Monday, May 13, 2013

Tonight's Prayer


The first time.  Though the sun was glinting through the window, flashing its white teeth like a high school quarterback, all I saw was her.  

The fourth time.  I introduced myself to her, because her friends are my friends.  It was Luna, on the patio, and we both spoke warmly to each other, saying, "I have always wanted to get to know you better."  

The last time.  I saw her a few months ago, and, as she stood with her other two tall lean companions, I made a joke about myself, pointing out how my body was not like their bodies.  My hair not like their hair.  My short was eclipsed by their tall. It was awkward, because I had made it so, and yet she said, "All I see are four beautiful women." She was like that, I've heard, gracious and humble in her brilliance.  

Jane Hirshfield, one of her favorite poets, wrote a poem about the ripening of an apple.  The harvesting of an apple, the gratitude of an apple for the earth that tended to it.  And the calm neutrality of the earth that also takes life from living things.  

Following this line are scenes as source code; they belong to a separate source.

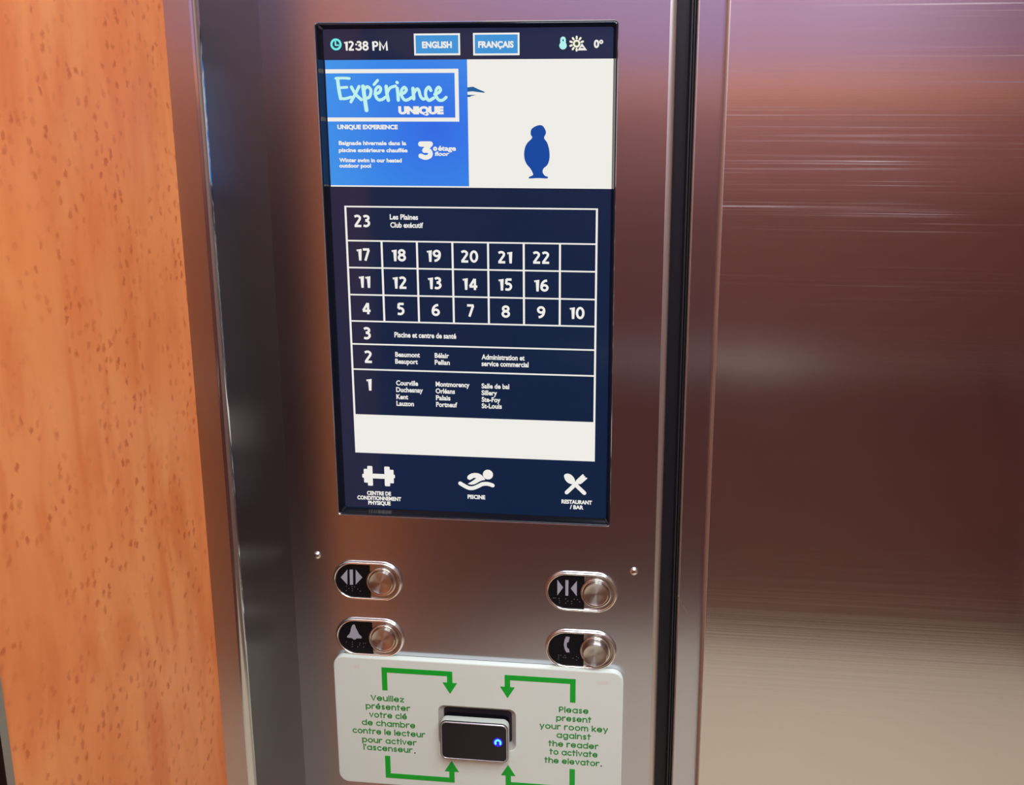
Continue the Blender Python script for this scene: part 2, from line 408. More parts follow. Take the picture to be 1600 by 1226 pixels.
# back wall: dark mahogany below, a maple rail, a mauve frieze above
b = MB(); b.box(XW, XR, YB - 0.05, YB, 0, 1.70); struct(b.build('wall_back', M['mahogany']))
b = MB(); b.box(XW, XR, YB - 0.05, YB + 0.006, 1.70, 1.80); struct(b.build('trim_3', M['rail']))
b = MB(); b.box(XW, XR, YB - 0.05, YB + 0.002, 1.46, 1.70); struct(b.build('trim_14', M['lighter_band']))  # lighter band added so the door steel reflects a paler zone
b = MB(); b.box(XW, XR, YB - 0.05, YB + 0.002, 1.80, H); struct(b.build('trim_4', M['mauve']))
b = MB()
for k in range(16):
    a0, a1 = 2 * PI * k / 16, 2 * PI * (k + 1) / 16
    q = [(x, YB + 0.06 + 0.015 * math.cos(a), 0.955 + 0.015 * math.sin(a)) for x in (XW + 0.12, XR - 0.12) for a in (a0, a1)]
    b.add(q, [(0, 1, 3, 2)])
for x in (XW + 0.2, XR - 0.2): b.box(x - 0.012, x + 0.012, YB, YB + 0.055, 0.943, 0.967)
struct(b.build('trim_5', M['satin'], smooth=40))
# ceiling lights
for k, (x0, x1) in enumerate(((-0.22, 0.22), (0.43, 0.87))):
    t = empty('ceiling_light', ((x0 + x1) / 2, -0.95, H), ('square white ceiling light nearest the maple left wall', 'square white ceiling light nearest the right wall')[k], 'light', 'ceiling lights of the lift')
    b = MB(); b.loops([L3 and [(x, y, H - 0.012) for x, y in rr(x0 - 0.02, x1 + 0.02, -1.42, -0.48, 0.02)], [(x, y, H - 0.012) for x, y in rr(x0, x1, -1.40, -0.50, 0.01)], [(x, y, H) for x, y in rr(x0, x1, -1.40, -0.50, 0.01)], [(x, y, H) for x, y in rr(x0 - 0.02, x1 + 0.02, -1.42, -0.48, 0.02)], [(x, y, H - 0.012) for x, y in rr(x0 - 0.02, x1 + 0.02, -1.42, -0.48, 0.02)]])
    b.build('frame', M['satin'], t)
    b = MB(); b.add([(x0, -1.40, H - 0.006), (x1, -1.40, H - 0.006), (x1, -0.50, H - 0.006), (x0, -0.50, H - 0.006)], [(0, 1, 2, 3)])
    b.build('diffuser', M['lamp'], t, recalc=False)
# corner post: face towards the car, rounded edge, return back to the panel
b = MB()
rad = 0.0065
th = math.radians(14)          # the face leans a little towards the door
def on_arc(a): return (XL - rad + rad * math.sin(a), DP + rad - rad * math.cos(a))
p0 = on_arc(th)
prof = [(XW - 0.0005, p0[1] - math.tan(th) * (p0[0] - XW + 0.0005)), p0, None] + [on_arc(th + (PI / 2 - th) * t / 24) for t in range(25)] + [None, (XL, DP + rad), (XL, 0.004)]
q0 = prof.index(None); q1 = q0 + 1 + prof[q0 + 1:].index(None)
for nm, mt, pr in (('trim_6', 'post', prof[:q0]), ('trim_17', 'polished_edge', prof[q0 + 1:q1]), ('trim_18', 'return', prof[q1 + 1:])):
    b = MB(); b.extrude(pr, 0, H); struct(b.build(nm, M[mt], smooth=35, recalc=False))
# operating panel: steel sheet with the opening for the screen and a rounded right edge
bx0, bx1, bz0, bz1 = -0.2922, -0.0147, 1.1877, 1.6687
XE = 0.0375; re = 0.0065
def with_hole(b, x0, x1, z0, z1, hole, y):
    """flat sheet from x0 to x1, z0 to z1 with an opening (its outline starts at the upper right corner)"""
    n = len(hole); q = n // 4
    cs = [(x1, z1), (x0, z1), (x0, z0), (x1, z0)]
    v = L3(hole, y) + L3(cs, y); f = []
    for k in range(4):
        for i in range(q - 1): f.append((k * q + i, n + k, k * q + i + 1))
        i = k * q + q - 1
        f.append((i, n + k, n + (k + 1) % 4, (i + 1) % n))
    b.add(v, f)
hole = rr(bx0 - 0.0006, bx1 + 0.0006, bz0 - 0.0006, bz1 + 0.0006, 0.0036, 4)
b = MB()
with_hole(b, XL, XE - re, 0.0, H, hole, 0.0)
b.loops([L3(hole, 0.0), L3(rr(bx0, bx1, bz0, bz1, 0.003, 4), 0.0008), L3(rr(bx0, bx1, bz0, bz1, 0.003, 4), 0.002)])
prof = [(XE - re + re * math.sin(t * PI / 40), re - re * math.cos(t * PI / 40)) for t in range(21)] + [None, (XE, re), (XE, 0.06)]
be = MB(); be.extrude(prof, 0, H)
struct(b.build('wall_front', M['steel'], smooth=35, recalc=False))
struct(be.build('trim_10', M['edge'], smooth=35, recalc=False))
# dark gap, jamb strip and door leaf
b = MB(); b.box(XE - 0.02, 0.075, 0.05, 0.06, 0, H); struct(b.build('trim_7', M['dark']))
b = MB()
for x in (0.0512, 0.0535): b.box(x, x + 0.0013, 0.018, 0.05, 0, H)
struct(b.build('trim_8', M['seal']))
XS, XD = 0.0555, 0.0803
def edge_prof(x0, y0, r, yb, xe):
    return [(x0, yb), (x0, y0 + r), None] + [(x0 + r - r * math.cos(t * PI / 40), y0 + r - r * math.sin(t * PI / 40)) for t in range(21)] + [None, (x0 + r, y0), (xe, y0)]
for nm, mt, pr, part in (('trim_9', 'steel', edge_prof(XS, 0.012, 0.002, 0.05, XD + 0.005), 1), ('trim_11', 'edge', edge_prof(XS, 0.012, 0.002, 0.05, XD + 0.005), 0),
                         ('door_1', 'steel_door', edge_prof(XD, 0.004, 0.0035, 0.014, XR), 1), ('trim_12', 'edge', edge_prof(XD, 0.004, 0.0035, 0.014, XR), 0)):
    k = len(pr) - 1 - pr[::-1].index(None)
    b = MB(); b.extrude(pr[k + 1:] if part else pr[:k], 0, H); struct(b.build(nm, M[mt], smooth=35, recalc=False))

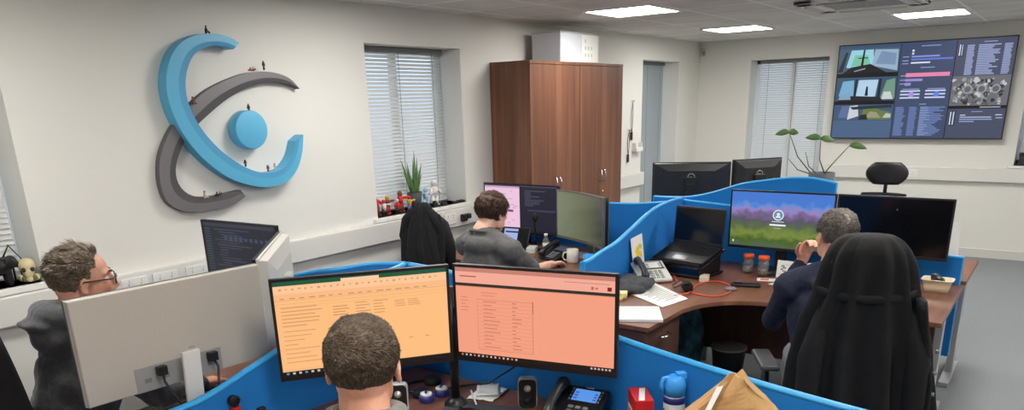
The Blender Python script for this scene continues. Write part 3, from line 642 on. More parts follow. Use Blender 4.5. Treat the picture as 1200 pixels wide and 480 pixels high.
# ================================================================== DESKS
def desk(label, pts, panels, legs, z=.745, topm=WALNUTT):
    x0 = sum(p[0] for p in pts)/len(pts); y0 = sum(p[1] for p in pts)/len(pts)
    t = thing('desk', label, 'desk', (x0, y0, 0), 0, 'wood topped office desks'); T = Matrix.Translation((-x0, -y0, 0))
    MB().poly(pts, z-.025, z, topm).build('desktop', t, .003, T=T)
    for a, b_ in panels:
        a = Vector(a); b_ = Vector(b_); c = (a+b_)/2; d = b_-a
        MB().box((c.x, c.y, .42), (d.length, .018, .60), WALNUTU, rz=math.atan2(d.y, d.x)).build('modesty_panel', t, .001, T=T)
    for (x, y, ax, l0, l1) in legs:     # cantilever leg: foot along ax, from l0 to l1, upright at x,y
        mb = MB()
        if ax == 'x': mb.bx((l0, y-.03, 0), (l1, y+.03, .03), SILVER).bx((x-.04, y-.02, .03), (x+.04, y+.02, z-.05), SILVER).bx((l0+.05, y-.02, z-.05), (l1-.02, y+.02, z-.025), SILVER)
        else: mb.bx((x-.03, l0, 0), (x+.03, l1, .03), SILVER).bx((x-.02, y-.04, .03), (x+.02, y+.04, z-.05), SILVER).bx((x-.02, l0+.05, z-.05), (x+.02, l1-.02, z-.025), SILVER)
        mb.build('leg', t, .004, T=T)
    return t
cv = smoothc([(1.42, .95), (1.40, 1.15), (1.30, 1.38), (1.12, 1.52), (.9, 1.58), (.25, 1.60)], 5)
desk('corner desk of the short haired man at the bottom of the picture', [(2.225, .02), (2.225, 2.165), (.25, 2.165)]+cv[::-1]+[(1.42, .02)], [((2.19, .1), (2.19, 2.12)), ((.35, 2.14), (2.15, 2.14))], [(1.95, .08, 'x', 1.5, 2.17), (.33, 1.95, 'y', 1.66, 2.11)])
cv = smoothc([(.25, 2.56), (.9, 2.58), (1.2, 2.64), (1.42, 2.85), (1.50, 3.1), (1.50, 3.85)], 5)
desk('desk behind the left blue screen where the man in glasses sits', [(.25, 2.215), (2.225, 2.215), (2.225, 3.85)]+cv[::-1], [((2.19, 2.3), (2.19, 3.8)), ((.35, 2.24), (2.1, 2.24))], [(1.95, 3.8, 'x', 1.55, 2.17), (.3, 2.38, 'y', 2.28, 2.54)])
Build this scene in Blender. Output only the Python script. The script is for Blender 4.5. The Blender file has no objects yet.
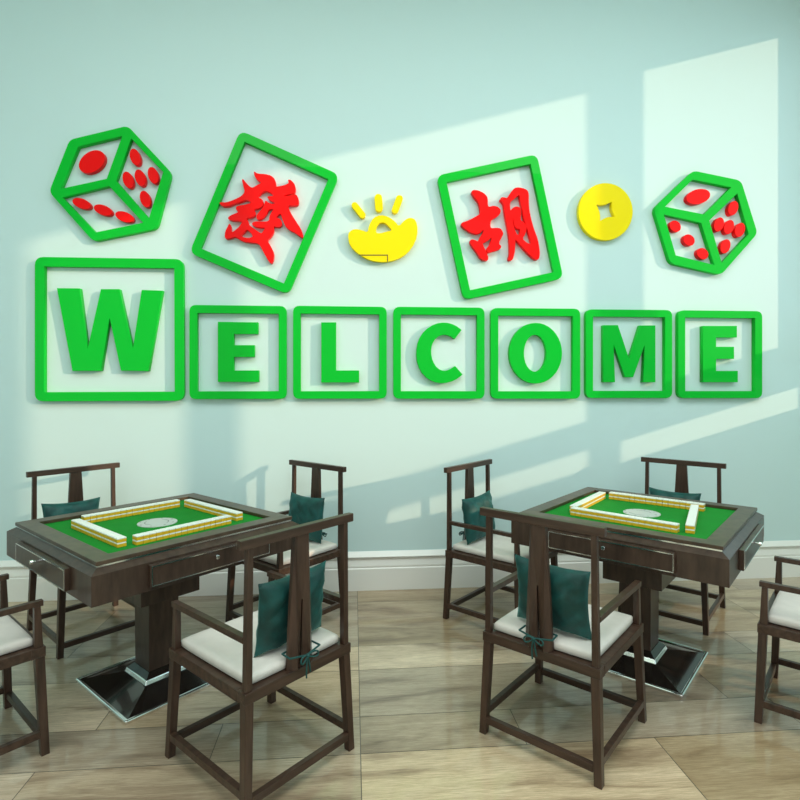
import bpy, bmesh, math, random
from mathutils import Vector, Matrix
random.seed(7)
S = bpy.context.scene
COL = bpy.data.collections.new('room'); S.collection.children.link(COL)
R = math.radians
YAW = R(4.85)                       # the camera looks this far to the right of the wall's normal
F, YH, EYE = 554.3, 382.8, 1.45
WALL_Y = 3.896
cy_, sy_ = math.cos(YAW), math.sin(YAW)

def w2(x, y):                       # camera-aligned plan -> room plan (room: back wall along X)
    return (x*cy_ + y*sy_, -x*sy_ + y*cy_)

# ------------------------------------------------------------------ materials
def new_mat(name):
    m = bpy.data.materials.new(name); m.use_nodes = True
    nt = m.node_tree; b = nt.nodes['Principled BSDF']
    return m, nt, b

def plain(name, col, rough=.5, metal=0, coat=0, bump=0, bscale=200, coat_rough=.03, spec=.5, sheen=0, var=0, vscale=8):
    m, nt, b = new_mat(name)
    b.inputs['Base Color'].default_value = (*col, 1)
    b.inputs['Roughness'].default_value = rough
    b.inputs['Metallic'].default_value = metal
    b.inputs['Coat Weight'].default_value = coat
    b.inputs['Coat Roughness'].default_value = coat_rough
    b.inputs['Specular IOR Level'].default_value = spec
    b.inputs['Sheen Weight'].default_value = sheen
    tc = nt.nodes.new('ShaderNodeTexCoord')
    if var:
        n = nt.nodes.new('ShaderNodeTexNoise'); n.inputs['Scale'].default_value = vscale; n.inputs['Detail'].default_value = 4
        r = nt.nodes.new('ShaderNodeValToRGB')
        r.color_ramp.elements[0].color = (*[c*(1-var) for c in col], 1); r.color_ramp.elements[0].position = .3
        r.color_ramp.elements[1].color = (*[min(1, c*(1+var)) for c in col], 1); r.color_ramp.elements[1].position = .7
        nt.links.new(tc.outputs['Object'], n.inputs['Vector']); nt.links.new(n.outputs['Fac'], r.inputs['Fac'])
        nt.links.new(r.outputs['Color'], b.inputs['Base Color'])
    if bump:
        n = nt.nodes.new('ShaderNodeTexNoise'); n.inputs['Scale'].default_value = bscale
        bp = nt.nodes.new('ShaderNodeBump'); bp.inputs['Strength'].default_value = bump; bp.inputs['Distance'].default_value = .002
        nt.links.new(tc.outputs['Object'], n.inputs['Vector']); nt.links.new(n.outputs['Fac'], bp.inputs['Height'])
        nt.links.new(bp.outputs['Normal'], b.inputs['Normal'])
    return m

def wood(name, c0, c1, rough=.32, coat=.3, scale=(3, 3, 40), coat_rough=.15):
    m, nt, b = new_mat(name)
    tc = nt.nodes.new('ShaderNodeTexCoord'); mp = nt.nodes.new('ShaderNodeMapping')
    mp.inputs['Scale'].default_value = scale
    n = nt.nodes.new('ShaderNodeTexNoise'); n.inputs['Scale'].default_value = 3; n.inputs['Detail'].default_value = 5
    n.inputs['Roughness'].default_value = .6
    r = nt.nodes.new('ShaderNodeValToRGB')
    r.color_ramp.elements[0].position = .3; r.color_ramp.elements[0].color = (*c0, 1)
    r.color_ramp.elements[1].position = .7; r.color_ramp.elements[1].color = (*c1, 1)
    L = nt.links.new
    L(tc.outputs['Object'], mp.inputs['Vector']); L(mp.outputs['Vector'], n.inputs['Vector'])
    L(n.outputs['Fac'], r.inputs['Fac']); L(r.outputs['Color'], b.inputs['Base Color'])
    b.inputs['Roughness'].default_value = rough; b.inputs['Coat Weight'].default_value = coat; b.inputs['Specular IOR Level'].default_value = .35
    b.inputs['Coat Roughness'].default_value = coat_rough
    return m

M = {}
M['wood'] = wood('dark walnut', (.030, .016, .010), (.080, .043, .028), coat=.1, rough=.38, scale=(14, 14, 1.5))
M['wood_h'] = wood('dark walnut rails', (.030, .016, .010), (.080, .043, .028), coat=.1, rough=.38, scale=(1.5, 14, 14))
M['table'] = wood('dark table veneer', (.030, .017, .011), (.070, .041, .028), rough=.36, coat=.15, scale=(10, 10, 2))
M['rim'] = wood('greyed table rim', (.042, .025, .016), (.100, .062, .038), rough=.38, coat=.15, scale=(6, 6, 6))
M['base'] = wood('near black base', (.012, .009, .008), (.024, .018, .014), rough=.12, coat=.6, scale=(6, 6, 2), coat_rough=.04)
M['chrome'] = plain('polished chrome', (.82, .83, .82), .14, 1)
M['felt'] = plain('green felt', (.008, .225, .022), .85, bump=.4, bscale=600, spec=.2, var=.08)
M['pad'] = plain('off white seat cloth', (.68, .64, .59), .85, bump=.35, bscale=260, spec=.2, var=.04, vscale=20)
M['velvet'] = plain('teal velvet', (.001, .058, .052), .6, bump=.6, bscale=60, sheen=.25, var=.45, vscale=14)
M['velvet'].node_tree.nodes['Principled BSDF'].inputs['Sheen Tint'].default_value = (.2, .75, .7, 1)
M['velvet'].node_tree.nodes['Principled BSDF'].inputs['Sheen Roughness'].default_value = .4
M['cord'] = plain('teal cord', (.004, .06, .055), .7)
M['green'] = plain('glossy green acrylic', (.0005, .50, .030), .4, coat=.16, coat_rough=.01, spec=.08)
M['red'] = plain('glossy red acrylic', (.92, .003, .003), .4, coat=.16, coat_rough=.01, spec=.08)
M['yellow'] = plain('glossy yellow acrylic', (.94, .74, .001), .4, coat=.16, coat_rough=.01, spec=.08)
M['line'] = plain('dark ingot line', (.12, .09, .01), .6)
M['white_tile'] = plain('white tile resin', (.86, .86, .80), .3, coat=.4)
M['amber_tile'] = plain('amber tile back', (.80, .44, .02), .3, coat=.4)
M['disc'] = plain('grey centre disc', (.50, .52, .50), .35, coat=.3)
M['disc_mark'] = plain('dark disc mark', (.10, .11, .10), .4)
M['board'] = plain('white skirting paint', (.86, .86, .81), .3, coat=.2)
M['wall'] = plain('pale mint wall paint', (.600, .780, .770), .6, spec=.2, bump=.05, bscale=300)
M['ceil'] = plain('white ceiling paint', (.85, .87, .85), .8)
M['grout'] = plain('floor joint', (.10, .09, .07), .5)

def floor_mat():
    m, nt, b = new_mat('wood look floor planks')
    L = nt.links.new; N = nt.nodes.new
    tc = N('ShaderNodeTexCoord'); at = N('ShaderNodeAttribute'); at.attribute_name = 'plank'
    sep = N('ShaderNodeSeparateColor'); L(at.outputs['Color'], sep.inputs['Color'])
    off = N('ShaderNodeCombineXYZ')
    mul = N('ShaderNodeMath'); mul.operation = 'MULTIPLY'; mul.inputs[1].default_value = 37; L(sep.outputs[0], mul.inputs[0])
    L(mul.outputs[0], off.inputs['X']); L(mul.outputs[0], off.inputs['Z'])
    add = N('ShaderNodeVectorMath'); add.operation = 'ADD'; L(tc.outputs['Object'], add.inputs[0]); L(off.outputs[0], add.inputs[1])
    def noise(scale, vec, detail=6, dist=0, rough=.6):
        mp = N('ShaderNodeMapping'); mp.inputs['Scale'].default_value = vec; L(add.outputs[0], mp.inputs['Vector'])
        n = N('ShaderNodeTexNoise'); n.inputs['Scale'].default_value = scale; n.inputs['Detail'].default_value = detail
        n.inputs['Distortion'].default_value = dist; n.inputs['Roughness'].default_value = rough
        L(mp.outputs[0], n.inputs['Vector']); return n.outputs['Fac']
    big = noise(1.3, (1, 5.5, 1), 5, .8)
    fine = noise(9, (1, 26, 1), 10, 1.0, .75)
    r1 = N('ShaderNodeValToRGB'); e = r1.color_ramp.elements
    e[0].position = .30; e[0].color = (.29, .175, .085, 1)
    e[1].position = .68; e[1].color = (.76, .58, .36, 1)
    k = r1.color_ramp.elements.new(.48); k.color = (.62, .455, .265, 1)
    L(big, r1.inputs['Fac'])
    r2 = N('ShaderNodeValToRGB'); e = r2.color_ramp.elements
    e[0].position = .40; e[0].color = (.60, .55, .48, 1); e[1].position = .60; e[1].color = (1, 1, 1, 1)
    L(fine, r2.inputs['Fac'])
    mx = N('ShaderNodeMix'); mx.data_type = 'RGBA'; mx.blend_type = 'MULTIPLY'; mx.inputs[0].default_value = .9
    L(r1.outputs['Color'], mx.inputs[6]); L(r2.outputs['Color'], mx.inputs[7])
    hs = N('ShaderNodeHueSaturation'); L(mx.outputs[2], hs.inputs['Color'])
    ma = N('ShaderNodeMapRange'); ma.inputs['To Min'].default_value = .74; ma.inputs['To Max'].default_value = 1.2
    L(sep.outputs[1], ma.inputs['Value']); L(ma.outputs[0], hs.inputs['Value'])
    ms = N('ShaderNodeMapRange'); ms.inputs['To Min'].default_value = .75; ms.inputs['To Max'].default_value = 1.1
    L(sep.outputs[2], ms.inputs['Value']); L(ms.outputs[0], hs.inputs['Saturation'])
    L(hs.outputs['Color'], b.inputs['Base Color'])
    b.inputs['Roughness'].default_value = .30
    b.inputs['Coat Weight'].default_value = .6; b.inputs['Coat Roughness'].default_value = .06
    bp = N('ShaderNodeBump'); bp.inputs['Strength'].default_value = .05; bp.inputs['Distance'].default_value = .001
    L(fine, bp.inputs['Height']); L(bp.outputs['Normal'], b.inputs['Normal'])
    return m
M['floor'] = floor_mat()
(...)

I am thinking tonight about how we must  love it all.  The seed, the seedling.  The rain that cracks our shell.  The white blossoms.  The wind that carries the pollen.  The fruit that buds and grows.  The fruit that is plucked from the tree.  The core that is tossed into a river.  The river that sweeps it into a lake. Even the heavy fruit that drops, finally, onto the soft land of autumn.  The earth that swallows it whole.  The way it disappears. And the bare branches in early spring, nothing there with them but a silent moon.  The arms of the tree, the way they seem to be reaching,  not only for light, but for the stars and, always too, the darkness that holds them.